>>>

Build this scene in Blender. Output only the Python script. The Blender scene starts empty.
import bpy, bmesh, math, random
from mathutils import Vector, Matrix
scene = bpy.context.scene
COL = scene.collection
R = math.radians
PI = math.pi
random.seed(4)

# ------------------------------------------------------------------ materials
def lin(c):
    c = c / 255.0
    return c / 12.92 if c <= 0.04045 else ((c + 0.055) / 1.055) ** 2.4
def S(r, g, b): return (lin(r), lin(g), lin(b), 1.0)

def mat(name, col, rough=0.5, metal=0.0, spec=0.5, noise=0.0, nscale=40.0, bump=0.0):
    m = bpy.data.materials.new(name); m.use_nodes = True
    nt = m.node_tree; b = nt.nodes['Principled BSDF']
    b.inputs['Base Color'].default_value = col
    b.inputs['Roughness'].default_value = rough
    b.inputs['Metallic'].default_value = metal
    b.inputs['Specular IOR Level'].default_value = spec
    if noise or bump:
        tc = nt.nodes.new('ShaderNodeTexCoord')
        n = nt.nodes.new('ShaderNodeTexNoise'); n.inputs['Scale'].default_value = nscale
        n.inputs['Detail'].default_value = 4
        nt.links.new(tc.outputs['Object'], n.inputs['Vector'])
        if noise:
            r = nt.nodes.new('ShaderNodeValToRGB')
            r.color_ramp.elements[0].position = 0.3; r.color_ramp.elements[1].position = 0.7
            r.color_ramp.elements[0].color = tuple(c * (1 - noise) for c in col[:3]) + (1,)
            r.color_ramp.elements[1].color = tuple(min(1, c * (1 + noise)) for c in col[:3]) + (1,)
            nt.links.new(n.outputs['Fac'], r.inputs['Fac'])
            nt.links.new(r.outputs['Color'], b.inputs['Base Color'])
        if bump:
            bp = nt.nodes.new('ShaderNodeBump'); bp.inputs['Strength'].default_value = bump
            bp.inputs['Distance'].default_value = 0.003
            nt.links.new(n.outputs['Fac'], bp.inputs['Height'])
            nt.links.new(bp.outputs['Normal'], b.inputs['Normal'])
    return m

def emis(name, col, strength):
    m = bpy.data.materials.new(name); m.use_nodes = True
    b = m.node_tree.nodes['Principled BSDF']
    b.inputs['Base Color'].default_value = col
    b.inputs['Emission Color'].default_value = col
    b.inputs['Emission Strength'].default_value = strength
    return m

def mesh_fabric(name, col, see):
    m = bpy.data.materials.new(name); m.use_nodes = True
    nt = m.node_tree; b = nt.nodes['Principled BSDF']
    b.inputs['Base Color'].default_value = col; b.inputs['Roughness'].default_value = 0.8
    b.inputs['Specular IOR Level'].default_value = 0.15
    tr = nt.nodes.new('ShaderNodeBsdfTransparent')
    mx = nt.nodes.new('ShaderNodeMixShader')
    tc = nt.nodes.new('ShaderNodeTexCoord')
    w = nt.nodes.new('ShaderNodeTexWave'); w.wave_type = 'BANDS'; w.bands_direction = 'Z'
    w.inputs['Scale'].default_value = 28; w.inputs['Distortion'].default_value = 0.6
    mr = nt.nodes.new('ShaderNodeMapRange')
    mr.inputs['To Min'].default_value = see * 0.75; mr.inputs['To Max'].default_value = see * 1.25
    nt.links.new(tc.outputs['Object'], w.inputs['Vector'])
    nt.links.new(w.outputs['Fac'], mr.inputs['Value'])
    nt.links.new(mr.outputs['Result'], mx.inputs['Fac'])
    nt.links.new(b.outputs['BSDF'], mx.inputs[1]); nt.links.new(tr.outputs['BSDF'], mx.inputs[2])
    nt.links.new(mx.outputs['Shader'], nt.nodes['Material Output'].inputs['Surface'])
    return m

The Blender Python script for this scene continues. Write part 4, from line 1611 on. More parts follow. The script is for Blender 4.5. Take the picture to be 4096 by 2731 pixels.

<<<

§ Problem to work on
Nothing should be left out: repeat all of the data exactly.

§ Solution
Build this scene in Blender. Output only the Python script. The Blender scene starts empty.
import bpy, bmesh, math, random
from mathutils import Vector, Matrix
scene = bpy.context.scene
COL = scene.collection
R = math.radians
PI = math.pi
random.seed(4)

# ------------------------------------------------------------------ materials
def lin(c):
    c = c / 255.0
    return c / 12.92 if c <= 0.04045 else ((c + 0.055) / 1.055) ** 2.4
def S(r, g, b): return (lin(r), lin(g), lin(b), 1.0)

def mat(name, col, rough=0.5, metal=0.0, spec=0.5, noise=0.0, nscale=40.0, bump=0.0):
    m = bpy.data.materials.new(name); m.use_nodes = True
    nt = m.node_tree; b = nt.nodes['Principled BSDF']
    b.inputs['Base Color'].default_value = col
    b.inputs['Roughness'].default_value = rough
    b.inputs['Metallic'].default_value = metal
    b.inputs['Specular IOR Level'].default_value = spec
    if noise or bump:
        tc = nt.nodes.new('ShaderNodeTexCoord')
        n = nt.nodes.new('ShaderNodeTexNoise'); n.inputs['Scale'].default_value = nscale
        n.inputs['Detail'].default_value = 4
        nt.links.new(tc.outputs['Object'], n.inputs['Vector'])
        if noise:
            r = nt.nodes.new('ShaderNodeValToRGB')
            r.color_ramp.elements[0].position = 0.3; r.color_ramp.elements[1].position = 0.7
            r.color_ramp.elements[0].color = tuple(c * (1 - noise) for c in col[:3]) + (1,)
            r.color_ramp.elements[1].color = tuple(min(1, c * (1 + noise)) for c in col[:3]) + (1,)
            nt.links.new(n.outputs['Fac'], r.inputs['Fac'])
            nt.links.new(r.outputs['Color'], b.inputs['Base Color'])
        if bump:
            bp = nt.nodes.new('ShaderNodeBump'); bp.inputs['Strength'].default_value = bump
            bp.inputs['Distance'].default_value = 0.003
            nt.links.new(n.outputs['Fac'], bp.inputs['Height'])
            nt.links.new(bp.outputs['Normal'], b.inputs['Normal'])
    return m

def emis(name, col, strength):
    m = bpy.data.materials.new(name); m.use_nodes = True
    b = m.node_tree.nodes['Principled BSDF']
    b.inputs['Base Color'].default_value = col
    b.inputs['Emission Color'].default_value = col
    b.inputs['Emission Strength'].default_value = strength
    return m

def mesh_fabric(name, col, see):
    m = bpy.data.materials.new(name); m.use_nodes = True
    nt = m.node_tree; b = nt.nodes['Principled BSDF']
    b.inputs['Base Color'].default_value = col; b.inputs['Roughness'].default_value = 0.8
    b.inputs['Specular IOR Level'].default_value = 0.15
    tr = nt.nodes.new('ShaderNodeBsdfTransparent')
    mx = nt.nodes.new('ShaderNodeMixShader')
    tc = nt.nodes.new('ShaderNodeTexCoord')
    w = nt.nodes.new('ShaderNodeTexWave'); w.wave_type = 'BANDS'; w.bands_direction = 'Z'
    w.inputs['Scale'].default_value = 28; w.inputs['Distortion'].default_value = 0.6
    mr = nt.nodes.new('ShaderNodeMapRange')
    mr.inputs['To Min'].default_value = see * 0.75; mr.inputs['To Max'].default_value = see * 1.25
    nt.links.new(tc.outputs['Object'], w.inputs['Vector'])
    nt.links.new(w.outputs['Fac'], mr.inputs['Value'])
    nt.links.new(mr.outputs['Result'], mx.inputs['Fac'])
    nt.links.new(b.outputs['BSDF'], mx.inputs[1]); nt.links.new(tr.outputs['BSDF'], mx.inputs[2])
    nt.links.new(mx.outputs['Shader'], nt.nodes['Material Output'].inputs['Surface'])
    return m

The Blender Python script for this scene continues. Write part 4, from line 1611 on. More parts follow. The script is for Blender 4.5. Take the picture to be 4096 by 2731 pixels.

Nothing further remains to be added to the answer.